Saudi Arabia Hops on CBDC Wave

Saudi Arabia central bank joined a Chinese-dominated central bank digital currency (CBDCs) cross-border-trial.

Saudi Arabia central bank joined a Chinese-dominated central bank digital currency (CBDCs) cross-border-trial, taking the Kingdom one step closers towards decreased reliance of the world’s oil trade being done in US dollars.

The Bank for International Settlements (BIS) announced on Wednesday that Saudi Arabia’s central bank will become a “full participant” in Project mBridge. This initiative, launched in 2021, is a collaboration between the central banks of China, Hong Kong, Thailand, and the United Arab Emirates.

The BIS, an organization that supports global central banks, also shared that mBridge has reached the “minimum viable product” stage. This means the project is moving past the prototype phase.

Around 135 countries and currency unions, which make up 98% of the world’s GDP, are exploring central bank digital currencies. Although, new technologies involved in CBDCs make cross-border transactions both technically challenging and politically sensitive.

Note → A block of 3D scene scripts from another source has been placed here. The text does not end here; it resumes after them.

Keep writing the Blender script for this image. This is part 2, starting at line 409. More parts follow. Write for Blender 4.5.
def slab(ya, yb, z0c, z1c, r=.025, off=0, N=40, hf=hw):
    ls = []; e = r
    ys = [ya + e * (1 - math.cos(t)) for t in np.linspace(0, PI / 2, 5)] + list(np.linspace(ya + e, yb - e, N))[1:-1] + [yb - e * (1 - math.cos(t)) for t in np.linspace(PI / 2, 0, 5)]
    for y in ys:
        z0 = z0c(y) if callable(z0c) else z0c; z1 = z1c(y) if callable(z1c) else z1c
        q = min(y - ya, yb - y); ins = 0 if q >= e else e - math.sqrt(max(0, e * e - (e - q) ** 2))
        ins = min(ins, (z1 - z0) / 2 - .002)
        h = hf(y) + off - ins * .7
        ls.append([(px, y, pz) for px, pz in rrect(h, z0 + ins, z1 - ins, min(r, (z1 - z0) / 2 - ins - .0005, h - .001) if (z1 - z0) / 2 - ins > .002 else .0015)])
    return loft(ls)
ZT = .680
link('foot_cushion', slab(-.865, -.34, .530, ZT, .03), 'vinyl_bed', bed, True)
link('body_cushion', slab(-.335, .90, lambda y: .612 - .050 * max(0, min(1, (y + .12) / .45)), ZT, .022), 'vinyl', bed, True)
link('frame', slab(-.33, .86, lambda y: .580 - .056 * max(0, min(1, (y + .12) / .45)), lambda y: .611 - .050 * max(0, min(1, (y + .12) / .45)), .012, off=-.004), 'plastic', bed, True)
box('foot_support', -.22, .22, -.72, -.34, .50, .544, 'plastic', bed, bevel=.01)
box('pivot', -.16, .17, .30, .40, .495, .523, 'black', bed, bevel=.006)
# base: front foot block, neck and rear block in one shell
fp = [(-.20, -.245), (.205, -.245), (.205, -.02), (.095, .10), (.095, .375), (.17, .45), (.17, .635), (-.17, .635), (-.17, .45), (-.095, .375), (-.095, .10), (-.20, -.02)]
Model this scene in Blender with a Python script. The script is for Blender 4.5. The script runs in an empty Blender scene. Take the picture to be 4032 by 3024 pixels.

“The most advanced cross-border CBDC project just added a major G20 economy and the largest oil exporter in the world,” said Josh Lipsky, who runs a global CBDC tracker at the US-based Atlantic Council.

“This means in the coming year you can expect to see a scaling up of commodity settlement on the platform outside of dollars — something that was already underway between China and Saudi Arabia but now has new technology behind it.”

The mBridge transactions can use the same code as China’s e-yuan. This code is also accessible to the project’s 26 other “observing members,” including the New York Federal Reserve, the International Monetary Fund, and the European Central Bank.

The BIS also stated that the mBridge platform is now compatible with the Ethereum Virtual Machine, the software that supports the Ether cryptocurrency network.

The Case with CBDC

CBDC are controversial for several reasons which are privacy concerns, security risks, and of course challenges that tag along. This is why on the 23rd of May, the U.S House of Representatives passed a bill which banned the Federal Reserve from creating a ‘digital dollar’.

Supporters of CBDC’s firmly state that they will update payment systems with new features and offer an alternative to physical cash, which has been declining.

Questions persist about their benefits, as shown by the low adoption rates in countries like Nigeria that already have introduced them. To top that off, political and public resistance in some regions stems from concerns over potential government surveillance.

China is leading the mBridge project and running the world’s largest domestic CBDC trial, now reaching 260 million people and covering 200 scenarios, from e-commerce to government stimulus payments.

Other major emerging economies, such as India, Brazil, and Russia, are planning to launch digital currencies in the next one to two years. Meanwhile, the European Central Bank is working on a digital euro pilot, aiming for an estimated launch in 2028.